Spring has come early to the US East Coast this year, with the good citizens of Atlantic seaboard cities ditching their North Faces and donning shorts and flip-flops for outdoor activities normally kept on ice until April. Grilling, anyone? Equity investors, meanwhile, have been enjoying an even longer springtime, full of balmy breezes of hope and animal spirits. But just as a February spring can fall prey to a sudden blast of March coldness, this week has brought a few hints of discontent to the placid realm of the capital markets. Whether these are harbingers of choppy times ahead or simply random head fakes remains to be seen, but we think they are worthy of mention.
Ach, Meine Schatzie!
Fun fact: German two year Bunds go by the nickname Schatz, which is also the German word for “treasure” as well as being a cozy term of endearment for loved ones. Well, these little Teutonic treasures have been exhibiting some odd behavior in the past several days. This includes record low yields, a post-euro record negative spread against the two year US Treasury, and a sudden spike in the gap between French and German benchmark yields. The chart below shows the divergent trends for these three benchmarks in the past couple weeks.
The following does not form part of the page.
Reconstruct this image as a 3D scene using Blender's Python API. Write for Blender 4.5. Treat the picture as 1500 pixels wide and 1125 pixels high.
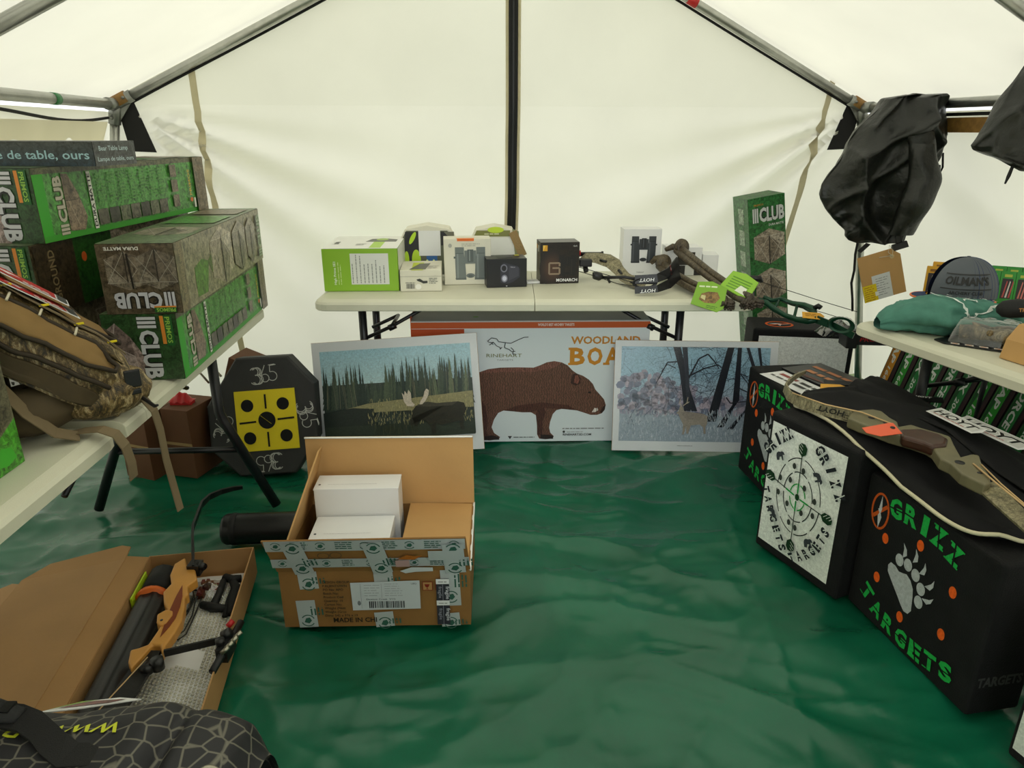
import bpy, math, random
from math import sin, cos, pi, radians as R, sqrt, atan2, hypot
from mathutils import Vector, Matrix, noise
for o in list(bpy.data.objects): bpy.data.objects.remove(o)
SC = bpy.context.scene
COL = SC.collection
V = Vector
random.seed(7)

# ------------------------------------------------------------------ camera, world, lights, exposure
cam = bpy.data.cameras.new('camera'); camo_ = bpy.data.objects.new('camera', cam); COL.objects.link(camo_)
cam.sensor_width = 36.0; cam.lens = 36.0*1035.0/1500.0; cam.clip_start = 0.02
camo_.location = (0, 0, 1.40); camo_.rotation_euler = (R(90-19.7), 0, 0)
SC.camera = camo_
world = bpy.data.worlds.new('world'); SC.world = world; world.use_nodes = True
bg = world.node_tree.nodes['Background']; bg.inputs[0].default_value = (.95, .985, 1.0, 1); bg.inputs[1].default_value = 1.6
sun = bpy.data.lights.new('sun', 'SUN'); sun.energy = 1.0; sun.angle = R(8); sun.color = (1, .96, .88)
so = bpy.data.objects.new('sun', sun); COL.objects.link(so); so.rotation_euler = (R(28), R(-12), 0)
fl = bpy.data.lights.new('camera_flash', 'SPOT'); fl.energy = 62; fl.spot_size = R(54); fl.spot_blend = 1.0; fl.shadow_soft_size = .012; fl.color = (.86, .93, 1.0)
fo = bpy.data.objects.new('camera_flash', fl); COL.objects.link(fo); fo.location = (.0, .03, 1.47); fo.rotation_euler = (R(90-16), 0, R(-5))
SC.view_settings.view_transform = 'Standard'; SC.view_settings.look = 'None'
SC.view_settings.gamma = 1.0; SC.view_settings.use_curve_mapping = False
SC.view_settings.exposure = 0.1
SC.cycles.max_bounces = 8; SC.cycles.diffuse_bounces = 5; SC.cycles.glossy_bounces = 3; SC.cycles.transmission_bounces = 5
SC.cycles.caustics_reflective = False; SC.cycles.caustics_refractive = False
SC.cycles.sample_clamp_indirect = 6.0

# ------------------------------------------------------------------ materials
def srgb(h):
    if isinstance(h, str):
        h = h.lstrip('#'); c = [int(h[i:i+2], 16)/255 for i in (0, 2, 4)]
    else: c = [x/255 for x in h]
    return tuple((x/12.92 if x <= .04045 else ((x+.055)/1.055)**2.4) for x in c)
def nodes(m):
    m.use_nodes = True; nt = m.node_tree
    return nt, nt.nodes['Principled BSDF']
def N(nt, t, **kw):
    n = nt.nodes.new(t)
    for k, v in kw.items():
        if k in n.inputs: n.inputs[k].default_value = v
        else: setattr(n, k, v)
    return n
def coords(nt, scale=1.0, kind='Object'):
    tc = N(nt, 'ShaderNodeTexCoord'); mp = N(nt, 'ShaderNodeMapping')
    mp.inputs['Scale'].default_value = (scale,)*3 if not hasattr(scale, '__len__') else scale
    nt.links.new(tc.outputs[kind], mp.inputs['Vector']); return mp.outputs['Vector']
def ramp(nt, fac, stops, interp='LINEAR'):
    r = N(nt, 'ShaderNodeValToRGB'); cr = r.color_ramp; cr.interpolation = interp
    while len(cr.elements) < len(stops): cr.elements.new(.5)
    for e, (p, c) in zip(cr.elements, stops): e.position = p; e.color = (*c, 1)
    nt.links.new(fac, r.inputs[0]); return r.outputs[0]
def bump(nt, b, h, strength, dist=.01):
    bn = N(nt, 'ShaderNodeBump'); bn.inputs['Strength'].default_value = strength; bn.inputs['Distance'].default_value = dist
    nt.links.new(h, bn.inputs['Height']); nt.links.new(bn.outputs[0], b.inputs['Normal']); return bn
def mat(name, c, rough=.6, metal=0, var=.0, vscale=8, bmp=0, bscale=60, spec=.5, bdist=.004):
    m = bpy.data.materials.new(name); nt, b = nodes(m); c = srgb(c)
    b.inputs['Base Color'].default_value = (*c, 1); b.inputs['Roughness'].default_value = rough; b.inputs['Metallic'].default_value = metal
    b.inputs['Specular IOR Level'].default_value = spec
    if var:
        n = N(nt, 'ShaderNodeTexNoise', Scale=vscale, Detail=6.0); nt.links.new(coords(nt), n.inputs['Vector'])
        nt.links.new(ramp(nt, n.outputs[0], [(.3, tuple(x*(1-var) for x in c)), (.7, tuple(min(1, x*(1+var)) for x in c))]), b.inputs['Base Color'])
    if bmp:
        n2 = N(nt, 'ShaderNodeTexNoise', Scale=bscale, Detail=5.0); nt.links.new(coords(nt), n2.inputs['Vector']); bump(nt, b, n2.outputs[0], bmp, bdist)
    return m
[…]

The sudden widening of the German and French yields offers up an easy explanation: a poll released earlier in the week showed National Front candidate (and would-be Eurozone sortienne) Marine Le Pen with a lead over presumed front runner Emmanuel Macron. That was Tuesday’s news; by Wednesday François Bayrou, another independent candidate, had withdrawn and thrown his support to Macron, easing Frexit fears. Yields fell back. Got that?
The Schatz yield also kept falling, though, as the dust settled on the latest French kerfuffle. Since German government debt is one of the more popular go-to markets for risk-off trades, we need to keep an eye on those historically low yields. This would be a good time to note that other European asset classes haven’t shown much fretting. The euro sits around $1.06, off its late-December lows, and equity markets have been fairly placid of late (though major European bourses are trading sharply lower today). But currency option markets suggest a growing number of investors positioning for a sharp reversal in the euro come May.
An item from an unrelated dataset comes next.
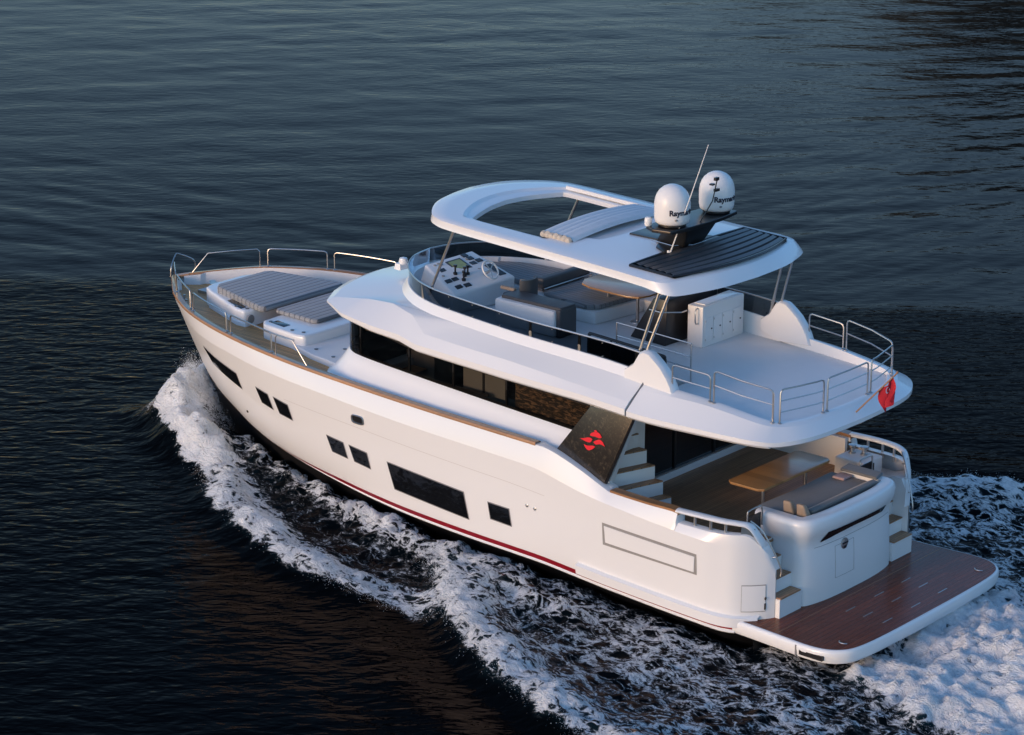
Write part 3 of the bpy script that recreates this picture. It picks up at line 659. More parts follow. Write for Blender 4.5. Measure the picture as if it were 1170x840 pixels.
# ------------------------------------------------------------------ hardtop
def hz(x): return 6.43+.04*(x-5.3)
ho = loop_from_half(cr([(11.72, 0, 0), (11.66, .6, 0), (11.5, 1.15, 0), (11.14, 1.68, 0), (10.8, 1.95, 0), (10.2, 2.07, 0), (8, 2.11, 0), (6.2, 2.13, 0), (5.3, 2.17, 0), (4.92, 2.16, 0), (4.72, 2.04, 0), (4.52, 1.5, 0), (4.38, .9, 0), (4.32, 0, 0)], 6))
hi = loop_from_half(cr([(10.62, 0, 0), (10.56, .5, 0), (10.42, 1.0, 0), (10.30, 1.32, 0), (10.16, 1.44, 0), (9.3, 1.44, 0), (8.5, 1.42, 0), (8.36, 1.38, 0), (8.38, .8, 0), (8.42, 0, 0)], 8))
def by_angle(loop, n=160, c=(9.4, 0)):
    P = np.array([p[:2] for p in loop]); P = np.vstack([P, P[:1]]); out = []
    seg = np.concatenate([[0], np.cumsum(np.hypot(*np.diff(P, axis=0).T))])
    S = np.linspace(0, seg[-1], 4000); Q = np.stack([np.interp(S, seg, P[:, 0]), np.interp(S, seg, P[:, 1])], 1)
    an = np.unwrap(np.arctan2(Q[:, 1]-c[1], Q[:, 0]-c[0])); an -= an[0]
    for a in np.linspace(0, 2*math.pi, n, endpoint=False):
        out.append((float(np.interp(a, an, Q[:, 0])), float(np.interp(a, an, Q[:, 1]))))
    return out
# sample with equal arc on the outer loop, same angles on the inner
def pair_loops(n=200, c=(9.4, 0)):
    P = np.array([p[:2] for p in ho]); P = np.vstack([P, P[:1]]); seg = np.concatenate([[0], np.cumsum(np.hypot(*np.diff(P, axis=0).T))])
    S = np.linspace(0, seg[-1], n, endpoint=False); A = np.stack([np.interp(S, seg, P[:, 0]), np.interp(S, seg, P[:, 1])], 1)
    I = np.array([p[:2] for p in hi]); I = np.vstack([I, I[:1]]); si = np.concatenate([[0], np.cumsum(np.hypot(*np.diff(I, axis=0).T))])
    S2 = np.linspace(0, si[-1], 6000); Q = np.stack([np.interp(S2, si, I[:, 0]), np.interp(S2, si, I[:, 1])], 1)
    an = np.unwrap(np.arctan2(Q[:, 1], Q[:, 0]-c[0])); an -= an[0]
    aa = np.unwrap(np.arctan2(A[:, 1], A[:, 0]-c[0])); aa -= aa[0]
    B = np.stack([np.interp(aa, an, Q[:, 0]), np.interp(aa, an, Q[:, 1])], 1)
    return A, B
A, B = pair_loops()
crown = lambda x, y: .07*(1-(y/2.1)**2)
def hrow(t, dz, off=0):
    P = A*(1-t)+B*t
    if off:
        c = A-np.array([8.0, 0]); nn = c/np.hypot(*c.T)[:, None]; P = P-nn*off
    return [(p[0], p[1], hz(p[0])+crown(p[0], p[1])+dz) for p in P]
aftw = np.array([max(0, min(1, (5.35-p[0])/.7)) for p in A])
def fascia(dz, f):   # the aft end of the roof slopes inwards
    P = A.copy(); P[:, 0] += aftw*f; P[:, 1] *= 1-.03*aftw*f/.2
    c = A-np.array([8.0, 0]); nn = c/np.hypot(*c.T)[:, None]; P = P-nn*(1-aftw)[:, None]*min(f, .02)
    return [(p[0], p[1], hz(p[0])+crown(p[0], p[1])*.5+dz*(1+.45*w_)) for p, w_ in zip(P, aftw)]
hr_ = [hrow(1, -.16), hrow(.5, -.13), hrow(0, -.17, .10), fascia(-.165, .0)]
hr2 = [fascia(-.165, 0), fascia(-.11, .06), fascia(-.045, .16), fascia(-.02, .21)]
hr3 = [fascia(-.02, .21), hrow(.10, .0), hrow(.35, .0), hrow(.72, .0)]
hr4 = [hrow(.72, .0), hrow(.80, -.045)]
hr5 = [hrow(.80, -.045), hrow(.95, -.055), hrow(1, -.07), hrow(1, -.16)]
ht = G().strips(hr_, True).strips(hr2, True).strips(hr3, True).strips(hr4, True).strips(hr5, True).build('hardtop', M['gel'], yacht, angle=35, weld=False)
# folded fabric roof
nv = 40; rows = []
prof = [(8.52, -.10), (8.50, .02), (8.42, .07), (8.33, .065), (8.30, .045), (8.26, .07), (8.18, .075), (8.15, .055), (8.10, .08), (8.02, .085), (7.99, .065), (7.94, .09), (7.86, .09), (7.82, .065), (7.76, .075), (7.70, .05), (7.66, .0)]
for x, dz in prof:
    rows.append([(x+.0*y, y, hz(x)+crown(x, y)+dz+.05*(1-(y/1.4)**2)) for y in np.linspace(-1.42, 1.42, nv)])
G().strips(rows).build('folded_roof', M['canvas'], ht, angle=50)
g = G()
for k in range(7):
    x = 7.76+.105*k; g.lathe((x, 1.44, hz(x)+.055), [(.02, -.07), (.06, -.04), (.075+.012*(k % 2), .0), (.055, .05), (.02, .07)], 9, 'y')
g.build('roof_fold_end', M['beige'], ht)
for m in (-1,):
    xs = np.linspace(7.2, 10.3, 12)
    G().strips([[(x, m*(1.52+dy), hz(x)+crown(x, 1.55)+dz) for x in xs] for dy, dz in ((0, -.02), (0, .05), (.05, .06), (.10, .05), (.12, -.02))]).build('roof_track', M['gel'], ht)
    G().lathe((7.2, m*1.58, hz(7.2)+.035), [(.02, -.06), (.065, -.05), (.065, .10), (.05, .13)], 12, 'x').build('track_end', M['gel'], ht)
# louvre panel
lo_ = [(5.95, 1.78), (6.30, .75), (5.86, .70), (5.70, 0), (5.86, -.70), (6.30, -.75), (5.95, -1.78), (5.02, -1.82), (4.86, -1.5), (4.74, -.8), (4.70, 0), (4.74, .8), (4.86, 1.5), (5.02, 1.82)]
hc = lambda x, y: hz(x)+crown(x, y)
lv = G()
lv.strips([[(a+(b-a)*t, y, hc(a+(b-a)*t, y)+.006) for y in np.linspace(-1.80, 1.80, 25)] for t in (0, .5, 1) for a, b in ((4.62, 5.9),)])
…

Gold Bugs and Trump Traders Unite
Bunds are not the only risk-off haven currently in favor; a somewhat odd tango has been going on for most of this year between typically risk-averse gold bugs and the caution-to-the-wind types populating the Trump trade. The chart below shows how closely these two asset classes have correlated since the end of last year.
Now, an astute reader is likely to point out that – sure, if the Trump trade is about reflation and gold is the classic anti-inflation hedge, then why would you not expect them to trend in the same direction? Good question! Which we would answer thus: whatever substantial belief there ever was in the whole idea of a massive dose of infrastructure spending with new money, pushing up inflation, is probably captured in the phase of the rally that started immediately after the election and topped out in December. During that phase, as the chart shows, the price of gold plummeted. That would be odd if gold investors were reacting to (higher) inflationary expectations.
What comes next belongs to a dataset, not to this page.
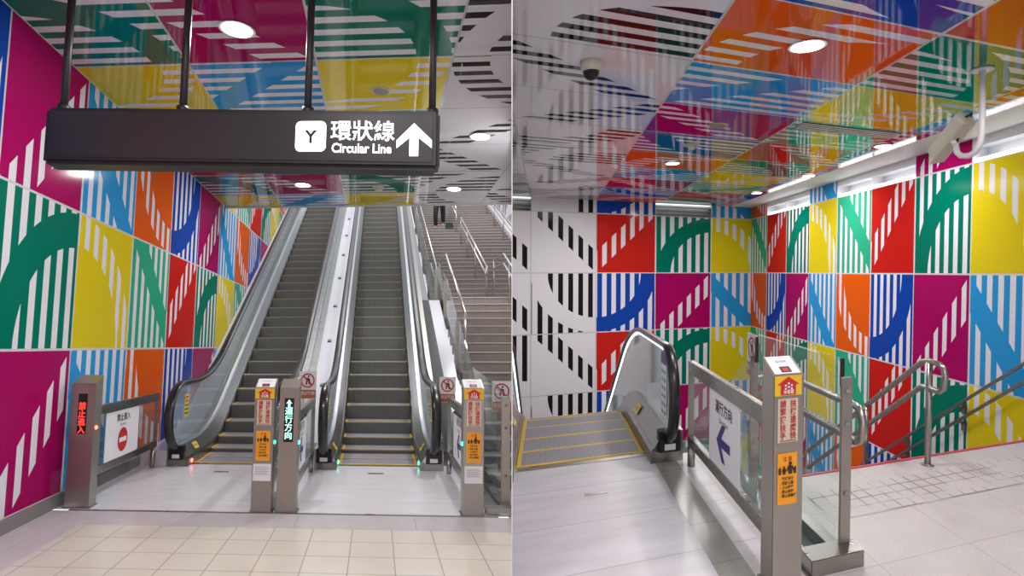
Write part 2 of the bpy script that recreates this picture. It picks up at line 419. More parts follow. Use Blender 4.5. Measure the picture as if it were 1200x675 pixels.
for i in range(5):
    a0, a1 = GA[i], min(GA[i + 1], AR); uu = (a1 - a0) / (GA[i + 1] - GA[i])
    for j, (z0, z1) in enumerate(RW):
        if i < 2: key = ['W', 'X', 'W', 'X', 'W', 'Y'][j] if i == 1 else ['Z', 'W', 'X', 'W', 'W', 'Y'][j]
        else: key = ('DAB'[i - 2]) if j in (0, 2, 4) else ('EGH'[i - 2])
        zt = z1
        if j == 5:
            if i in (0, 3): continue
            zt = HR
        vv = (zt - z0) / (z1 - z0)
        m.poly([(a0, BB, z0), (a1, BB, z0), (a1, BB, zt), (a0, BB, zt)], PM[key, 0], [(0, 0), (uu, 0), (uu, vv), (0, vv)])
m.build('wall_back', kind='structure')
# recesses over the back wall (grey, louvred) and lit coves over the right wall
GREYP = mat('recess_grey', (.42, .47, .42), .6)
m = MB(RR)
for a0, a1 in ((GA[0], GA[1]), (GA[3], GA[4])):
    m.poly([(a0, BB, 3.06), (a1, BB, 3.06), (a1, BB + .3, 3.06), (a0, BB + .3, 3.06)], GREYP)
    m.poly([(a0, BB + .3, 3.06), (a1, BB + .3, 3.06), (a1, BB + .3, HR), (a0, BB + .3, HR)], GREYP)
    for a in (a0, a1): m.poly([(a, BB, 3.06), (a, BB + .3, 3.06), (a, BB + .3, HR), (a, BB, HR)], GREYP)
    for q in range(3): m.box(a0, a1, BB + .02, BB + .25, 3.13 + q * .09, 3.14 + q * .09, WHT)
m.build('trim_3', kind='structure')
m = MB(RR)
for i in range(len(CB2) - 1):
    k = i - 8
    if k % 3 == 0: continue
    b0, b1 = CB2[i], CB2[i + 1]
    m.poly([(AR, b0, 3.06), (AR, b1, 3.06), (AR + .3, b1, 3.06), (AR + .3, b0, 3.06)], WHT)
    m.poly([(AR + .3, b0, 3.06), (AR + .3, b1, 3.06), (AR + .3, b1, 3.30), (AR + .3, b0, 3.30)], WHT)
    m.poly([(AR, b0, 3.27), (AR, b1, 3.27), (AR + .3, b1, 3.30), (AR + .3, b0, 3.30)], WHT)
    m.poly([(AR, b0, 3.27), (AR, b1, 3.27), (AR, b1, HR), (AR, b0, HR)], WHT)
    for bb in (b0, b1): m.poly([(AR, bb, 3.06), (AR + .3, bb, 3.06), (AR + .3, bb, 3.30), (AR, bb, 3.27)], WHT)
m.build('trim_4', kind='structure')
for j, (k0, k1) in enumerate(((-2, 0), (1, 3), (4, 6))):
    b0, b1 = 5.9 + 1.25 * k0, 5.9 + 1.25 * k1
    m = MB(RR); m.box(AR + .05, AR + .12, b0 + .03, b1 - .03, 3.065, 3.125, COVE)
    m.build('cove_light', label=('white strip light in the wall-top cove nearest the viewer on the right', 'white strip light in the wall-top cove beyond the magenta panel block', 'farthest white strip light in the wall-top cove by the corner')[j], cat='light')
m = MB(RR)
for i in range(len(GA)):
    a0 = [-2.05, -.385, 1.26, 3.05, 4.75][i] if i < 5 else None
    if a0 is None: break
    a1 = [-.385, 1.26, 3.05, 4.75, AC][i]
    full = [1.66, 1.65, 1.79, 1.7, 1.7][i]
    for q in range(len(CB2) - 1):
        k = q - 8; b0, b1 = CB2[q], CB2[q + 1]; ue = (b1 - b0) / 1.25
        if i < 2: key = ('XWYZ' if i == 0 else 'WYXZ')[k % 4]
        elif i in (2, 4): key = 'GEFH'[k % 4]
        else: key = 'CDAB'[k % 4]
        # near edge at b0; k=-1 is the panel 4.65-5.9
        if i in (2, 4): key = {-2: 'F', -1: 'H', 0: 'G', 1: 'E'}[(k + 2) % 4 - 2]
        if i == 3: key = {-2: 'A', -1: 'B', 0: 'C', 1: 'D'}[(k + 2) % 4 - 2]
        m.poly([(a0, b0, HR), (a0, b1, HR), (a1, b1, HR), (a1, b0, HR)], PM[key, 1], [(0, 0), (ue, 0), (ue, (a1 - a0) / full), (0, (a1 - a0) / full)])
WCEIL = mat('white_ceiling', (.74, .74, .74), .5)
m.poly([(AC, -4, HR), (AC, BB, HR), (AR, BB, HR), (AR, -4, HR)], WCEIL)
m.build('ceiling', kind='structure')
m = MB(RR)
fl(m, -1, .93, -4, 4.88, SLABR); fl(m, .93, 1.13, -4, 4.6, SHADE_SLAB); fl(m, 1.13, 1.30, -4, 4.75, SLABR); fl(m, .93, 1.13, 4.6, 4.88, SHADE_SLAB)
fl(m, 1.30, 1.43, -4, 4.75, GRAN)
fl(m, 1.43, 1.75, -4, 2.55, GRAN); fl(m, 1.75, AR, -4, 3.85, GRAN)
m.poly([(1.75, 3.85, 0), (AR, 3.85, 0), (AR, 3.85, -.5), (1.75, 3.85, -.5)], SKIRT)
m.build('floor', kind='structure')
m = MB(RR)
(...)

Much more likely is the notion that gold’s post-November pullback was simply the other side of the animal spirits; investors dumped risk-off assets in bulk while loading up on stocks, industrial metals and the like. In that light, we would see the precious metal’s gains in early 2017 more as a signal that, even as Johnny-come-lately investors continue piling into stocks to grab whatever is left of the rally, some of the earlier money is starting to hedge its gains with a sprinkling of risk-off moves, including gold.
None of this should be interpreted as any kind of hard and fast evidence that the risk asset reversal looms large in the immediate future. Market timing, as we never hesitate to point out, is a fool’s errand that only ever looks “obvious” in hindsight. An article in the Financial Times noted today that the recent succession of 10 straight “up” days in the Dow Jones Industrial Average was a feat last achieved in 1987, with the author taking pains to point to the whopping market crash that happened the same year. He waited until the end of the article to deliver the punch line: anyone who took that 10 day streak as a sign to get out at the “top” of the market forfeited the 30 percent of additional gains the Dow made after that before its 20 percent crash in October (do the math). Ours is not a call to action; rather, it is an observation that dormant risk factors may be percolating up ahead of choppier times.